Covering Annandale, Bailey's Crossroads, Lincolnia, and Seven Corners in Fairfax County, Virginia

The swim meet

By Jack Winston

To understand summer’s true meaning to the residents of Annandale, you must understand swim teams and the pools that host them. Their fund raisers, rallies, practices, and meets are the events around which suburban families arrange their summer schedule.
This is the first of at least two photo-essays to educate the uninitiated to the rituals of the suburban summer at poolside. Focus here is on my neighborhood pool, Broyhill Crest Recreation Club (BCRC), which sprawls spaciously under towering oaks at the dead-end of a quiet street in my Annandale neighborhood.

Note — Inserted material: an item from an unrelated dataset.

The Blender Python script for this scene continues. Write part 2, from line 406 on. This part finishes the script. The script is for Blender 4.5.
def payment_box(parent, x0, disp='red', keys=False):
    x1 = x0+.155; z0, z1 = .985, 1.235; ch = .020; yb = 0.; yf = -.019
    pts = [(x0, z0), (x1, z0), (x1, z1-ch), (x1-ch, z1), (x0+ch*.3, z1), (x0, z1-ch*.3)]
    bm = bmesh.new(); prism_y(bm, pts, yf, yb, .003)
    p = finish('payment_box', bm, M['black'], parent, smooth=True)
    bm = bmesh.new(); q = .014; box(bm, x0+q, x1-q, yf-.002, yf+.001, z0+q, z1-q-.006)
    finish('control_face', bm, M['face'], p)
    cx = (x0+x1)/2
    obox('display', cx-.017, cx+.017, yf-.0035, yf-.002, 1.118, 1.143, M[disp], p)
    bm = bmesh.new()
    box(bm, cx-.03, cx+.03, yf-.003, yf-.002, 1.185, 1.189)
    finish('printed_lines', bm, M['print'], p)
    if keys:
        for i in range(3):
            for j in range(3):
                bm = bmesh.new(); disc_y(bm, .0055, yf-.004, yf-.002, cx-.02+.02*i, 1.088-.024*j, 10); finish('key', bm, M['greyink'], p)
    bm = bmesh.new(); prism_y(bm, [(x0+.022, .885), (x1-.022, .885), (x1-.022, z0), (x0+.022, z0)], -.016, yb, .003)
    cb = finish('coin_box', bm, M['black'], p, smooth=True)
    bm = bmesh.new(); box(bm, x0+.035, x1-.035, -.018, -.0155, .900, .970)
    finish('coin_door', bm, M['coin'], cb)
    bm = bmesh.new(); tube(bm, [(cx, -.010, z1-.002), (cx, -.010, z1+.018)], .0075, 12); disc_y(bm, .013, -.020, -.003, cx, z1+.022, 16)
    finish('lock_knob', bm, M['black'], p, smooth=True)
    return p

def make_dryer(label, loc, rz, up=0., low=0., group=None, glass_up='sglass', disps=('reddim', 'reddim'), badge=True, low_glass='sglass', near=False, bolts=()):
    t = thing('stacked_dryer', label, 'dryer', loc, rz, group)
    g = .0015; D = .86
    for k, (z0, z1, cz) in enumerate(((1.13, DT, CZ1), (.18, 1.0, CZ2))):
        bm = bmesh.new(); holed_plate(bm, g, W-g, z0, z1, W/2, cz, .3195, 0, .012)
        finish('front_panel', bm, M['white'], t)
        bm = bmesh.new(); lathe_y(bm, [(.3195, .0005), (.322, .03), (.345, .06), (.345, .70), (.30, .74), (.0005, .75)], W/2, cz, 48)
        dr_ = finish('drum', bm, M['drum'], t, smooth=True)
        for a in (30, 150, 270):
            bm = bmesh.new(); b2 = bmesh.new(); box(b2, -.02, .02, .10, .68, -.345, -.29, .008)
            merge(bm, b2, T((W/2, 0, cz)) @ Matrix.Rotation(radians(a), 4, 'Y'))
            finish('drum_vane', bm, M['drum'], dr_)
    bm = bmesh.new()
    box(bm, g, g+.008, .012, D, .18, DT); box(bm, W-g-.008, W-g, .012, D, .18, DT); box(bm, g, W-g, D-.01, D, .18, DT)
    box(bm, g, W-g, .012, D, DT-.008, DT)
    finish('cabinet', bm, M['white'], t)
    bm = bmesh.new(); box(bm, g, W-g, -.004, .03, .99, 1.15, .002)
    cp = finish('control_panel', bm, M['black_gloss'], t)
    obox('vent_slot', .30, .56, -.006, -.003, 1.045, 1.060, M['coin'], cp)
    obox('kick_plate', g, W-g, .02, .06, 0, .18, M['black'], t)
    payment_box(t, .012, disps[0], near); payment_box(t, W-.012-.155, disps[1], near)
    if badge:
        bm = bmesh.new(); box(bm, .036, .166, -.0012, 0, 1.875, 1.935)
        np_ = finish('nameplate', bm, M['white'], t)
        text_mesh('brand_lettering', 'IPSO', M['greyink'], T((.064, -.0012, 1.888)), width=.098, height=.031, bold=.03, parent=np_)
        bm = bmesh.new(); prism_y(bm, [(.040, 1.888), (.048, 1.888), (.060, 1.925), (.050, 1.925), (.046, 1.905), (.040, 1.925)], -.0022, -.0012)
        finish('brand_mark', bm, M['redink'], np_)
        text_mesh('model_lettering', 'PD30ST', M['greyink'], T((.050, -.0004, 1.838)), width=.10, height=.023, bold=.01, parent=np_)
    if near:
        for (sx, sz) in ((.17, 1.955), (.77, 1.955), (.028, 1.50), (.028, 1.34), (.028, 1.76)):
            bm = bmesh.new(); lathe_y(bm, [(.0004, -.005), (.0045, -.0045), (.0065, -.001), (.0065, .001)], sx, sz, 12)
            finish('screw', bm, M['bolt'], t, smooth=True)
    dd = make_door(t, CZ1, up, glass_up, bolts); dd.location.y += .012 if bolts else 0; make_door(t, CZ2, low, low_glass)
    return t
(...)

Since we’re already well in to the swim season, I’ll plunge right in and describe a meet held last weekend between BCRC and longtime rival, Bren Mar-Edison Park.
Hosting a swim meet takes hours of planning and hard work, performed selflessly by hard-working parent-volunteers and pool staff. This work goes largely unnoticed and under-appreciated by the throngs of pool-goers. And so it shall remain to this essayist, as their efforts are largely boring and unphotogenic, as the photograph below illustrates. But keep up the good work!

As important to a successful swim meet as the neat, white Ban-Lons of the timers, and a well-stocked snack bar, is Pep. So important is Pep that a special event is staged prior to every swim meet for Pep’s creation, distribution, and celebration. The BCRC Pep Rally was held Friday evening as the adults readied the pool grounds for the meet. Assistant coach Matt O’Neil, assisted by two lifeguards (whose names, in a journalistic faux pas, I failed to write down) shepherded the team to the parking lot. There I learned that a key ingredient to the development of Pep, at least for home meets, is chalk; the big, fat, multi-colored variety, perfect for drawing on parking lots.

Here Matt directs the chalking. I assumed the kids would create fearsome, terrifying images to unnerve the Bren Mar-Edison Park Wahoos as they trod warily towards their immanent defeat at the hands of the Barracudas. So badly shaken would they be that they’d forget their strokes and dq [disqualify]. Well, not quite. The Barracudas are a much more civilized and sophisticated bunch than that.

Although the toothy fish might instill some fear in some, I thought he looked a bit jolly. Notice to the right of the “BROYHILL!” someone appended “Crest” in much smaller letters (and in parentheses). We don’t want the Wahoos to think they are at some other Broyhill place. A positive sentiment for our opponents who are also our guests.

Now here is something unnerving, and the artist knows he’s on to a good thing. His parents are obviously attorneys as closer inspection of his artwork reveals. When I inquired as to the subject of this picture, the young artist looked at me like I was the biggest idiot in the whole world. “It’s a castle,” he replied and kept right on working. It does appear to be over water; maybe it’s a float.
The Pep Rally continued with the consumption of frozen sugar-water and a scavenger hunt; a hunt for ‘parts of the pool’. I was worried that the pool might not survive the hunt, but it did.

The next morning was sunny and warm, perfect for a swim meet. After each team took a turn warming up in the pool, the teams engaged in good-natured taunts in the form of chants and rhymes.

Some chants were interactive between the two teams with one taunting and the other responding. In the picture, the guy in the chair is getting an earful. Here the officials from both sides divvy up roles and responsibilities.

Unfortunately the officials in the picture quickly came to realize they were a timer short. They saw me standing nearby taking photos and drafted me as an honorary Bren Mar-Edison Park parent/timer. This was excellent opportunity for getting close to the action, but terrible for taking pictures as you are actually expected to keep time. That’s not as easy as it looks. But I can make a couple of observations about the competition.
The swimmers, each one of them, regardless of age and gender, exhibited the highest ideals of sportsmanship. They stayed respectfully in their lanes until all the swimmers completed the race. They congratulated one another on their efforts regardless of outcome. It was obvious that some swimmers were “swimming up” to a new level of competition, or were competing in a stroke for the first time. Consequently they tended to be slow, sometimes quite so. These guys and gals received the heartiest cheers.

The only inquiry that was made of our timer-team by a swimmer was “what was my time?” It was never “did I win?” It was obvious the swimmers were all about doing their best, competing more against themselves than the others.

This picture pretty well sums up how the meet was received by participants, officials, and fans. BCRC won the meet, but nobody lost.